Postal workers are denouncing the call by the Labour Minister as another instance of a pattern of infringing on workers' right to strike. “There's no way this can be seen as any kind of movement towards where the union is at in terms of our demands,” said Doug Kellam, Canadian Union of Postal Workers (CUPW) shop steward and letter carrier, in an interview with The North Star.
“He [Minister MacKinnon] is trying to make it seem as if he was coming towards our direction. Giving us a chance to have our say. But I don't think it's sincere, and it's basically a trap to get us back in, when we've probably spent a good portion of our strike fund. So if we have to go back on strike, we're going to be in a worse financial position than we are now.”
“The minister has used Section 107 to order workers back to work three times this year already,” continued Kellam. “Management knows full well that all they have to do is wait and get their order. They have not negotiated with us in good faith whatsoever. They have basically just been stalling, and they've been stalling for over a year.”

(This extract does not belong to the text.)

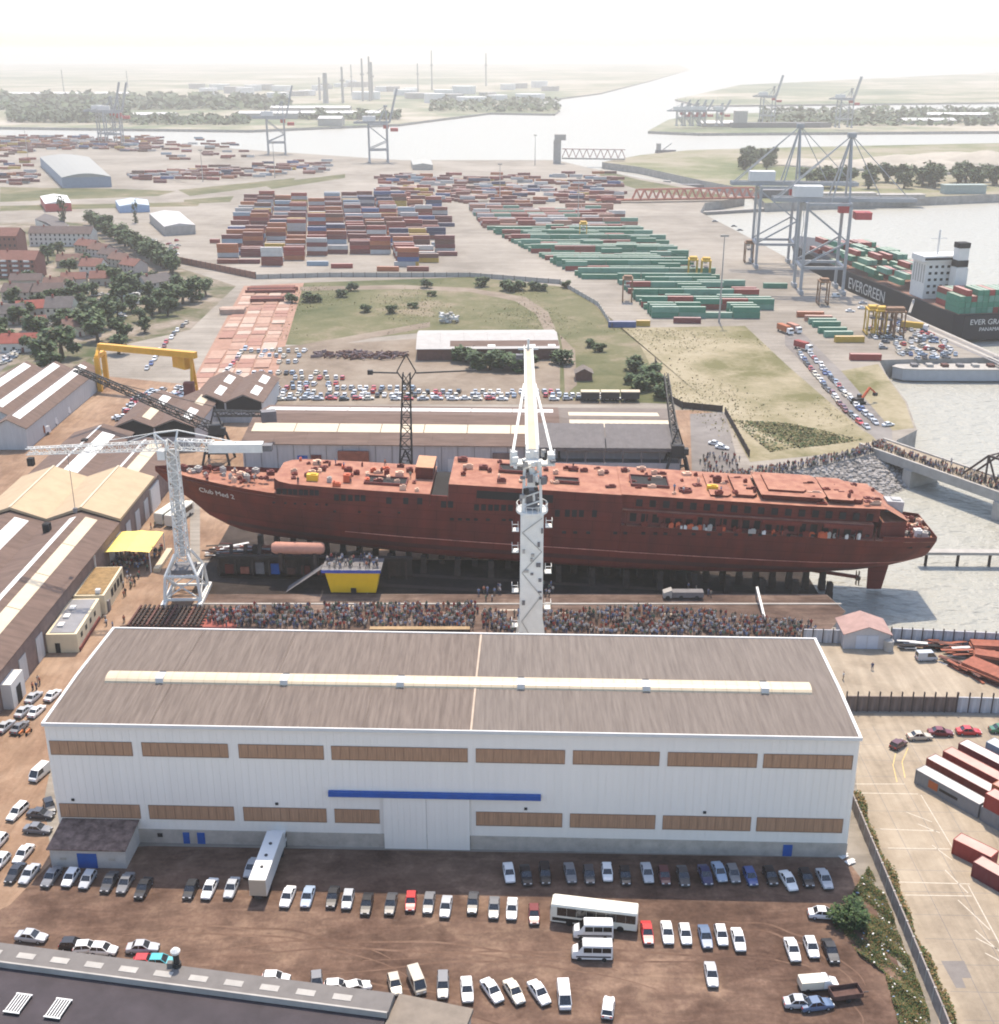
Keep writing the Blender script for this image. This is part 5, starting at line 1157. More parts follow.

The collective agreements between Canada Post and CUPW expired on January 31, 2024, for urban carriers and on December 31, 2023, for rural and suburban carriers.
Stephen von Sychowski, the president of the Vancouver & District Labour Council, who attended a picket outside the constituency office of Liberal M.P. Terry Beech, questioned whether the right to strike even exists in Canada anymore:
“We've seen this time and time again with successive Liberal and Conservative governments, that the right to strike, the basic fundamental charter rights, that working-class people have, or are supposed to have in this country, are in place as long as it’s not inconvenient, as long as it’s not unprofitable. And as soon as it is, they step in with legislation. Whether it’s legal or not, they're prepared to do it. And they know the damage will be done by the time it's fought in the courts.”
In this context, Kellam says some workers are considering defying the back-to-work order:
“There are locals and depots here that are holding votes to defy back to work orders. We know that the Saskatoon local has voted at their general membership meeting to defy. We know that Edmonton is in the process of holding votes of its members on the issue of defying the legislation. And currently that is in favour.”
The urgent need for the workers' movement to figure out a way to respond to the attack on the right to strike is not lost on von Sychowski:
“The employers and the government have a big hammer. It's not an easy fight when folks are faced with injunctions and threats to their livelihood in the way that they are these days, in these cases. But the only way we're going to be able to counter that is by organization, by our willingness to stand up together in these instances, and to take actions in solidarity.”